To more easily sort out the rows with issues, it would make sense to find all existing patterns of missingness in the rows, and then store the indices of all rows with that pattern together. This is actually made fairly convenient by the group_data()
function from dplyr
, which returns information on the grouping structure of the data.
> missingness_df <- binary_df %>%
> rowwise() %>%
> mutate(NumMissing = sum(is.na(c_across(V1:V10))),
> MissingPattern = paste0(1*is.na(c_across(V1:V10)), collapse="")) %>%
> select(NumMissing, MissingPattern)
>
> missingness_df$Row <- 1:nrow(missingness_df)
>
> missingness_df <- missingness_df %>%
> group_by(NumMissing, MissingPattern) %>%
> group_data() %>%
> filter(NumMissing > 0)
>
> head(missingness_df)
# A tibble: 6 × 3
NumMissing MissingPattern .rows
<int> <chr> <list<int>>
1 1 0000000001 [47]
2 1 0000000010 [35]
3 1 0000000100 [38]
4 1 0000001000 [32]
5 1 0000010000 [32]
6 1 0000100000 [38]
The output of the above code is a dataframe with three columns:
NumMissing
, the number of missing values in the dataMissingPattern
, a string describing the pattern of the missing values (1 is missing, 0 is not).rows
, a list of the indices of the rows from the original dataframe that have that pattern of missingness
The data is already sorted on the NumMissing
column in ascending order, courtesy of the grouping operation, so we can immediately iterate over missingness_df
’s rows.
The structure of the imputation loop is fairly different – instead of performing all the operations for one row at a time, the pattern of missingness lets us setup to do all rows with that pattern relatively quickly. (There’s no reason why this couldn’t be applied to the first method of imputation, that’s just how it ended up.)

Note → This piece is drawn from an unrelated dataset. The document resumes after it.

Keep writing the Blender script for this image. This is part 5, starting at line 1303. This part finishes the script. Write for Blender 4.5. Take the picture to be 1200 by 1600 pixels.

> for(mr in 1:nrow(missingness_df)){
> pattern <- missingness_df[mr,]$MissingPattern
> missing_columns <- (unlist(strsplit(pattern, split = "")) == "1")
> missing_row_indices <- missingness_df[mr,]$.rows[[1]]
>
> complete_rows <- binary_df %>% select(V1:V10) %>% complete.cases() %>% filter(binary_df, .)
> complete_row_without_col <- complete_rows[, !missing_columns]
>
> for(r in missing_row_indices){
> target_row_clean <- binary_df[r, !missing_columns]
>
> difference_count <- apply(complete_row_without_col, MARGIN = 1, function(x){sum(xor(x, target_row_clean))})
> rows_with_min_diff <- which(difference_count == min(difference_count))
> min_diff_data <- complete_rows[rows_with_min_diff, , drop=FALSE]
> imputed_values <- sapply(min_diff_data, most_common_value)
> binary_df[r, ] <- imputed_values
> }
> }
>
> head(binary_df, 10)
V1 V2 V3 V4 V5 V6 V7 V8 V9 V10
1 1 0 1 0 0 0 1 0 0 1
2 1 1 1 1 1 0 0 0 1 1
3 1 0 1 0 1 1 0 0 0 1
4 1 0 1 1 0 0 0 0 0 0
5 0 1 0 1 0 1 0 0 1 1
6 0 0 1 1 1 1 1 1 0 0
7 0 0 0 1 1 0 0 1 0 1
8 1 1 0 0 1 1 1 1 1 1
9 1 1 0 0 1 0 1 1 0 1
10 1 0 1 1 1 0 0 0 1 0
Final Notes
Again, I don’t know if either of these methods is known or particularly good or not. There’s probably some use in trying to weight rows based on similarity, rather than the more strict inclusion rule that I used. I know that there were at least a few instances where the set of most similar rows comprised only a few records, so bringing in information from other rows may help compensate (and may act as a reasonable “in-between” method relative to the two I coded up).